The Cranky Product Manager is looking for the worst company and product descriptions. Oh, what a rich bounty that will produce. Here's one of her examples:

Microsoft Office SharePoint Server 2007 is an integrated suite of server capabilities that can help improve organizational effectiveness by providing comprehensive content management and enterprise search, accelerating shared business processes, and facilitating information-sharing across boundaries for better business insight. Additionally, this collaboration and content management server provides IT professionals and developers with the platform and tools they need for server administration, application extensibility, and interoperability.

The most obvious problem with this summary is that it's too long to really be a summary. Try giving that elevator pitch in one breath without keeling over from hypoxia.

Where should the editorial chainsaw begin to cut? Certainly, this message should be cut in twain. If people trying to collaborate with each other receive the biggest benefits, then leave out the administrative stuff. If developers and administrators are going to be the happiest with the product, then amputate the end user stuff. You can always get to the additional benefits later.

Even if you cut down the number of sentences, the words in the sentences need improvement, too. If you were to recite this paragraph, as is, to a random stranger, they might think you were a dangerous maniac, rapidly rattling off a string of words whose meaning isn't exactly clear. If you reduce the number of words, congratulations, you've graduated from dangerous maniac to harmless crackpot. (Hmmm, yes, enterprise content management, and sharing across boundaries…Sounds very nice. I'd love to find out what you're talking about, but I think I hear my phone ringing.)

If you've worked in the technology industry, you know exactly how a group of very smart people devise this sort of rococo verbiage. You want to showcase everything that the customer might be able to do with the product, so you cram as many different facets of the product into a paragraph as you can.

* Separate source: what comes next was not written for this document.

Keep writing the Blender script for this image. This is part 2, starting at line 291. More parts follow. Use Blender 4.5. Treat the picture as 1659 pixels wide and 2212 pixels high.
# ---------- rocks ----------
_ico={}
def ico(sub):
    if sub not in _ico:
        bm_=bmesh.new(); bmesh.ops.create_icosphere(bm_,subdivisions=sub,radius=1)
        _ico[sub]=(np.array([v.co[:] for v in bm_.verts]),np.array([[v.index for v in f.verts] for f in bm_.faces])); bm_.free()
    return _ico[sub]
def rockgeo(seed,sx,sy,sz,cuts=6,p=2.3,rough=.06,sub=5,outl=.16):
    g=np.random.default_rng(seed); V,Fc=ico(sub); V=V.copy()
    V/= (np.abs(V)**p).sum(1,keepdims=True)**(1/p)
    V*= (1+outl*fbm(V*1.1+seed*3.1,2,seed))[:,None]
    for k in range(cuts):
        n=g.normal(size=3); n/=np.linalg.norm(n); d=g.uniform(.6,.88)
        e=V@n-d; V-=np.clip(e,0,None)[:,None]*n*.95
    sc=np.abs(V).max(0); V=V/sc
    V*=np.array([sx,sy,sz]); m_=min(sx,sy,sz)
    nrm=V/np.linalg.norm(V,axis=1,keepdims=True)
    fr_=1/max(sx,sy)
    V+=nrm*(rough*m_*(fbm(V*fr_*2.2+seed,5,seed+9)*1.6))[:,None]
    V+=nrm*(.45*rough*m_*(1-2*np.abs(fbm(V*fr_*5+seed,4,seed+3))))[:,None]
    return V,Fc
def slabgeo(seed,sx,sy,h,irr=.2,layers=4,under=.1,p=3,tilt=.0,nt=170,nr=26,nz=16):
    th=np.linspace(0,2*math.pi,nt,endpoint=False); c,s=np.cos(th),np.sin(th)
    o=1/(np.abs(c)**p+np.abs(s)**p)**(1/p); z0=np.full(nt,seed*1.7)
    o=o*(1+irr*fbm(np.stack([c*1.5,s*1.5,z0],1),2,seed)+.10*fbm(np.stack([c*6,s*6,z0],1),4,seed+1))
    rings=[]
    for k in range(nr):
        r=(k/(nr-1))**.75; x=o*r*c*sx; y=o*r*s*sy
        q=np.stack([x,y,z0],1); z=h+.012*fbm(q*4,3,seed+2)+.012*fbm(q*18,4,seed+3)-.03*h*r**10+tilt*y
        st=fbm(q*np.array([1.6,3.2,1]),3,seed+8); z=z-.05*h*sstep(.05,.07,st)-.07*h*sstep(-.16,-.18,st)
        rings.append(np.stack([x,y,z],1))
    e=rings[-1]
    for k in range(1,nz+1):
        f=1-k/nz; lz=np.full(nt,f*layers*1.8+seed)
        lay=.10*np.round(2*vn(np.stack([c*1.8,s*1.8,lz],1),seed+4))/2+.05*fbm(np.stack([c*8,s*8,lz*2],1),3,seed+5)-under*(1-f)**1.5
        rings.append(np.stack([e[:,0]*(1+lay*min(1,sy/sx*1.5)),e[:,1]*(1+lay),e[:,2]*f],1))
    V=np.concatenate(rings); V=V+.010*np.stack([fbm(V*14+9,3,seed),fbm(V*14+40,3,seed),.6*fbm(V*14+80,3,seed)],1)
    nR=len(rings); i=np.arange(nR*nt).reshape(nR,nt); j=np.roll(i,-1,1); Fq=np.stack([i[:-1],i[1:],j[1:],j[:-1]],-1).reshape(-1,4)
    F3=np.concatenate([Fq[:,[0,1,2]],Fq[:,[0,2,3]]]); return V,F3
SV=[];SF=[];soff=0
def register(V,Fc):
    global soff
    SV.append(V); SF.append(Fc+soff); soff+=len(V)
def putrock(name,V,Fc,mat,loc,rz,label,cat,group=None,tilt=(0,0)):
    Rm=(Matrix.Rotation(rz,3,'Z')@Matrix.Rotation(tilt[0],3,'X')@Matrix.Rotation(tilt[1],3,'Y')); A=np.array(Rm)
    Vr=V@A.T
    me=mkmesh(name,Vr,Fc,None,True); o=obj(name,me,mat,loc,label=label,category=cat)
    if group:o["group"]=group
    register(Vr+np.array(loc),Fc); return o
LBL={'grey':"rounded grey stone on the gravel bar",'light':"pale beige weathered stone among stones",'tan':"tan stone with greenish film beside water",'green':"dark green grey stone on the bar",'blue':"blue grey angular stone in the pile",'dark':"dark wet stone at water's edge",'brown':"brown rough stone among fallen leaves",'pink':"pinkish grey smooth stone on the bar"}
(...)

If the customer likes organizational effectiveness, they're going to love application extensibility!

A good term for this phenomenon is Mardi Gras marketing, which bedecks your message with as many shiny verbal gewgaws as humanly possible. Of course, the whole point of a Mardi Gras costume is that you're dressing in a tongue-in-cheek, over-the-top fashion that would never work the other 364 days of the year. This is not the sartorial choice you want to make for your next job interview.

If your message starts with what the product can do, there's no logical stopping point in describing it, other than the end of the feature list. Instead, the first thing you should say is something vivid and compelling about the problem the technology addresses, which is the value part of the value proposition. You can get to the features later.